DONKEY SKIN (1970, Jacques Demy)- as Stults said, "the more Demy I see, the more canonical he gets." Even within the framework of a fairy tale, the film manages to be absurdly funny, full of the rough edges that get smoothed down by Disney and other American purveyors of "kiddie movies"- the incest plot, the donkey that "expels" jewels, and so on. I also love the repeated nods to Cocteau, from the "future poems" read by Cocteau regular Jean Marais (playing the widowed king) to the doozy of a non sequitur that comes at the film's climax. Some critics have complained about Deneuve's performance, but I liked the heightened theatricality of it- she plays the sheltered princess as an archetype rather than a fully-rounded person, which works in the film's favor, especially in bizarre moments like her duet... with herself. Views of several of France's most beautiful chateaus are icing on the love-cake. Rating: ***1/2.

DIARY OF A LOST GIRL (1929, G.W. Pabst)- not quite as awesome as PANDORA'S BOX, but even more sordid, as we follow run the gamut with Louise Brooks here, from virginal youth to pregnant daughter to reform-school girl to prostitute to respectable woman. What makes the film shocking is how unapologetic Brooks becomes about her sexuality by the end- even today, most Hollywood movies shy away from sexually-frank women, prefering to cast them as prostitute or edgy bad girls like Angelina Jolie. Also interesting to see how Pabst accomodated Brooks' trademark black hair into the style, avoiding any other use of the color until a funeral late in the film. Rating: ***1/2.

MARTIN (1977, George A. Romero)- a wicked piece of work, this, focusing on a young man who seems convinced that he's a vampire, despite his lack of fangs. Martin is a compelling character because he's so awkward socially, and his drinking the blood of others is the only real opportunity he gets to connect, which is not to say that the film excuses it, but merely sympathizes with his plight. It's entirely possible that he might not even be a vampire at all, but from a young age he has been told that he is, and his life has been shaped accordingly. Several awesome set pieces, with my favorite being a late-night home invasion by Martin that yields an unpleasant surprise. This film is proof positive that there's more to Romero than the DEAD movies. Rating: ***1/2.

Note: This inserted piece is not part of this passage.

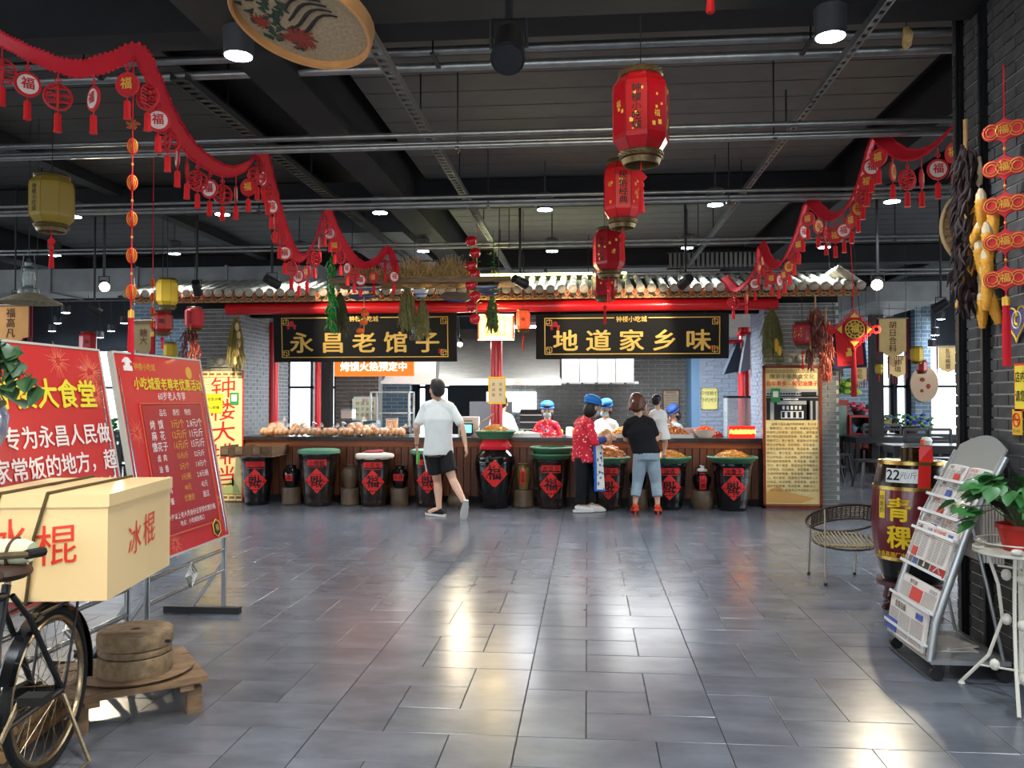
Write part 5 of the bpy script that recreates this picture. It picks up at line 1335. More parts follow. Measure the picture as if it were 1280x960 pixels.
# ---- Chinese knot strings
GT = mat('gold_trim', (232, 178, 70), r=.4, m=.4)
def knot_string(u, v0, v1, Y, n, label, s, face=0, top=None, X=None, wide=1):
    a = ax(u, v0, X) if X else at(u, v0, Y); c = ax(u, v1, X) if X else at(u, v1, Y)
    if X: c = Vector((X, a.y, c.z))
    t = thing('knot_string', label, 'ornament', a, rz=face); H = a.z-c.z; stp = H/n
    part('cord', B().tube([(0, 0, (top or 0)), (0, 0, -H)], .004, 5), TAS, t)
    for i in range(n):
        z = -stp*(i+.5); e = bpy.data.objects.new('knot_unit', None); COL.objects.link(e); e.parent = t; e.location = (0, 0, z)
        b = B(); q = s
        if wide > 1:
            for sx_ in (-1, 1):
                b.lathe([(q*.5, -.006), (q*.52, 0), (q*.5, .006)], 20).xf(Matrix.Identity(4)) if False else None
            bb = B()
            for sx_ in (-1, 0, 1):
                d = B().lathe([(q*(.46 if sx_ else .6), -.006), (q*(.46 if sx_ else .6), .006)], 8 if not sx_ else 20).xf(Matrix.Translation((sx_*q*.62, 0, 0)) @ Matrix.Rotation(PI/2, 4, 'X')); bb.add(d.v, d.f)
            d = B().box((0, 0, 0), (q*1.0, .014, q*1.0), M=Matrix.Rotation(PI/4, 3, 'Y')); bb.add(d.v, d.f)
            part('red_base', bb, PNK, e, True)
            g_ = B()
            for sx_ in (-1, 1):
                for rr in (.38, .24): g_.tube([(sx_*q*.62+q*rr*math.cos(a_), y_, q*rr*math.sin(a_)) for a_ in [2*PI*k/18 for k in range(18)] for y_ in (-.009,)], q*.02, 5, closed=True)
            g_.tube([(q*.4*math.cos(a_), -.011, q*.4*math.sin(a_)) for a_ in [2*PI*k/8 for k in range(8)]], q*.02, 5, closed=True)
            part('gold_coil', g_, GT, e)
            text('福', e, GT, 0, 0, q*.5, -.013, bold=.02)
        else:
            d = B()
            for ang in (0, PI/2):
                d.lathe([(q*.5, -.005), (q*.5, .005)], 18) if False else None
                x_ = B().lathe([(q*.5, -.005), (q*.5, .005)], 18, sy=1).xf(Matrix.Rotation(ang+.5, 4, 'Z') @ Matrix.Rotation(PI/2, 4, 'X') @ Matrix.Diagonal((.75, 1.15, 1, 1))); d.add(x_.v, x_.f)
            part('red_base', d, TAS, e, True)
            g_ = B()
            for ang in (0, PI/2):
                for rr in (.42, .28, .14):
                    rot = Matrix.Rotation(ang+.5, 3, 'Z'); g_.tube([rot @ Vector((q*rr*.75*math.cos(a_), -.008, q*rr*1.15*math.sin(a_))) for a_ in [2*PI*k/16 for k in range(16)]], q*.03, 4, closed=True)
            part('gold_coil', g_, GT, e)
        part('bead', B().ball((0, 0, -stp*.5), (.008, .008, .009), 8), GT, e, True)
    part('tassel_head', B().lathe([(.026*s/.13, 0), (.028*s/.13, -.02), (.026*s/.13, -.045)], 14, c=(0, 0, -H)), GT, t, True)
    b = B(); 
    for k in range(10):
        a_ = 2*PI*k/10; b.tube([(.014*math.cos(a_)*s/.13, .014*math.sin(a_)*s/.13, -H-.03), (.02*math.cos(a_)*s/.13, .02*math.sin(a_)*s/.13, -H-.2), (.018*math.cos(a_)*s/.13, .018*math.sin(a_)*s/.13, -H-(.36 if wide > 1 else .42))], .009*s/.13, 5)
    part('tassel', b, REDC, t, True)
    return t
t = knot_string(166, 160, 388, 4.75, 5, 'long string of gold and red knots with tassel hanging before the price board', .085, top=.42)
b = B()
for a_ in range(5):
    q = a_*2*PI/5; b.tube([(.0, 0, .02), (.05*math.cos(q), 0, .02+.03*math.sin(q)), (.035*math.cos(q+.5), 0, .02+.025*math.sin(q+.5)), (0, 0, .02)], .005, 5)
part('butterfly_knot', b, mat('copper_cord', (176, 96, 50), r=.6), t)
knot_string(191, 345, 415, 8.0, 4, 'thin orange-red knot string right of the banner on the left', .07, top=1.4)
knot_string(1255, 140, 372, 0, 5, 'string of wide red and gold knots with long red tassel on the brick pillar', .098, face=-R(40), top=.25, X=PX-.1, wide=2)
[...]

PRINCE OF DARKNESS (1987, John Carpenter)- in which Carpenter creates a supernatural thriller from little more than a tank of green liquid, some mirrors, and an old church. The film is almost goofy in spots- as when the demonic liquid squirts out of people's mouths- but that's part of the charm. I'm convinced that, if Satan were to return to Earth, it would probably happen more like this than the way it does in movies like THE EXORCIST. The film also works almost like a cautionary tale of how matters of faith aren't to be treated lightly- scientists are called in to investigate strange goings-on, and the ones who perish are the ones who shrug them off and try to walk away. Favorite moment: Walter, trapped in a closet by two possessed colleagues, tries to keep them at bay with a bad Jewish-mother joke. Rating: ***.